DFIs and their relevance to the economy

The Central Bank of Nigeria (CBN) in its current 2012 annual report noted the poor state of publicly funded development finance institutions (DFIs). According to the CBN, DFIs are typified by weak financial condition, poor corporate governance and high level of non-performing loans. Bringing to the fore how the nation’s scarce resources put to inefficient use and the lack of accountability in our public institutions.

The report which has once again demonstrated the CBN’s avowed commitment to exposing wastage and its adherence to the tenets of corporate governance. It has also clearly shown that the institutions have received billions of tax payers’ funds without clearly defined responsibilities.

This is at variance with happenings in other countries such as in Brazil where one institution, the Brazilian Development Bank, also known as National Bank for the Economic and Social Development, (BNDES), a federal public company associated with the country’s ministry of development, industry and foreign trade is reputed for providing long-term financing for endeavors that contribute to the country’s development.

According to the CBN report, Bank of Agriculture (BOA), Federal Mortgage Bank of Nigeria (FMBN), Bank of Industry (BOI), the Nigerian Export-Import Bank (NEXIM), and the Infrastructure Bank (IB), appendages of one federal ministry or the other which are supposed to bring development to the economy, lack strategic direction and were denied effective oversight due to absence of board of directors, even when they are supervising ministers. The board for NEXIM was inaugurated last August.

Although, it singled out the private sector-led Infrastructure Bank as the only one with board of directors, the report further revealed that the combined shareholders’ funds of the banks with substantial government ownership, declined by 50.8 percent to N12.7 billion as at the end of 2012, from N25.8 billion as at end-December 2011. Specifically, the institutions have become non performing institutions and therefore, have become drain pipes on the nation’s resources. A situation at variance with their mandate: offer specialised and micro financial services, relatively cheap and accessible financing options, provide long-term finance for infrastructure development, industrial growth, agriculture, and small and medium enterprises (SME) development,

“On-site examination was carried out on the five (5) Development Finance Institutions (DFIs), namely, the Bank of Agriculture (BOA), the Federal Mortgage Bank of Nigeria (FMBN), the Bank of Industry (BOI), the Nigerian Export-Import Bank (NEXIM), and the Infrastructure Bank (IB). The exercise revealed that most of the institutions were in weak financial conditions, as indicated by their very high levels of non-performing loans portfolios and poor corporate governance,” CBN said. Surprisingly, most if not all of these institutions give the impression that all is well.

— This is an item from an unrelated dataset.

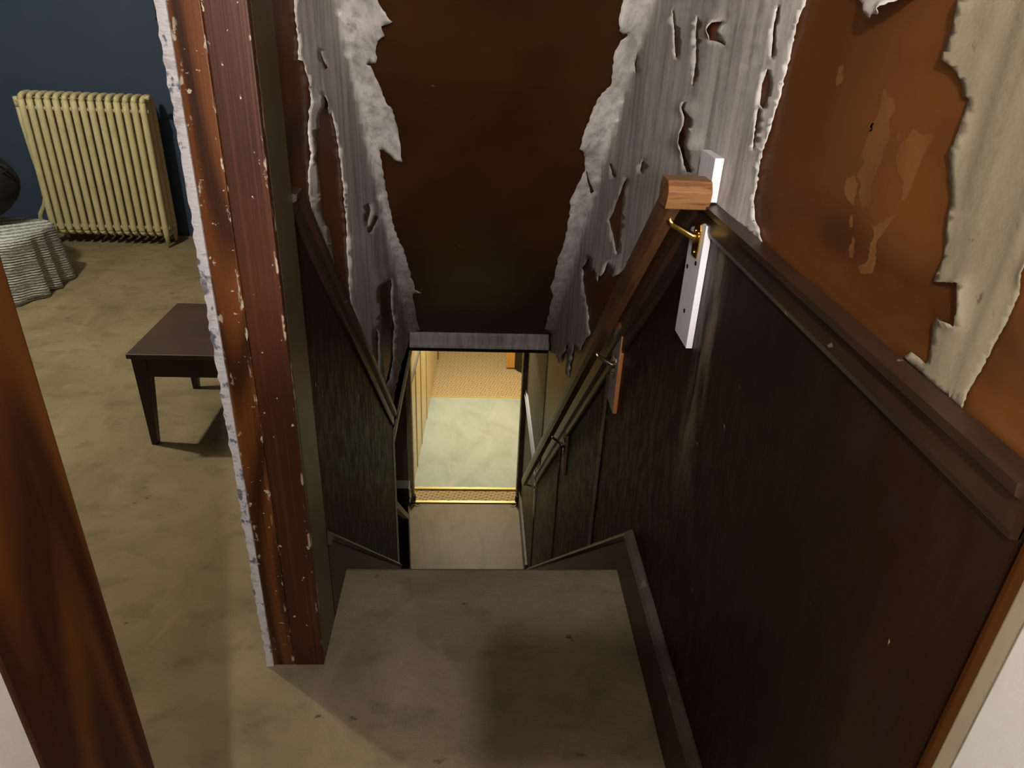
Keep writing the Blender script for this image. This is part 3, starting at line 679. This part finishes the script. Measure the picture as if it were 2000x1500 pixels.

BNDES of Brazil, considered the largest development bank in the world, has lived up to its expectation, improving competitiveness of the Brazilian economy as well the quality of life of its Brazilians. The Nigerian government could draw inspiration from BNDES. There is nothing wrong in considering merging compatible DFIs. An enhanced size and pooling of resources could improve effectiveness. The present operations and appointments which are in most cases based on political patronage do not augur well for the economy and the much needed development for which they were created.

Another way of checking these institutions is to allow them go to the capital market to raise funds. This will enhance the level of corporate governance and the shareholders who have put in their hard earned money will ensure that high ethical and corporate governance standards are maintained. This is the only way to make the institutions competitive and relevant to the needs of the economy and its citizens.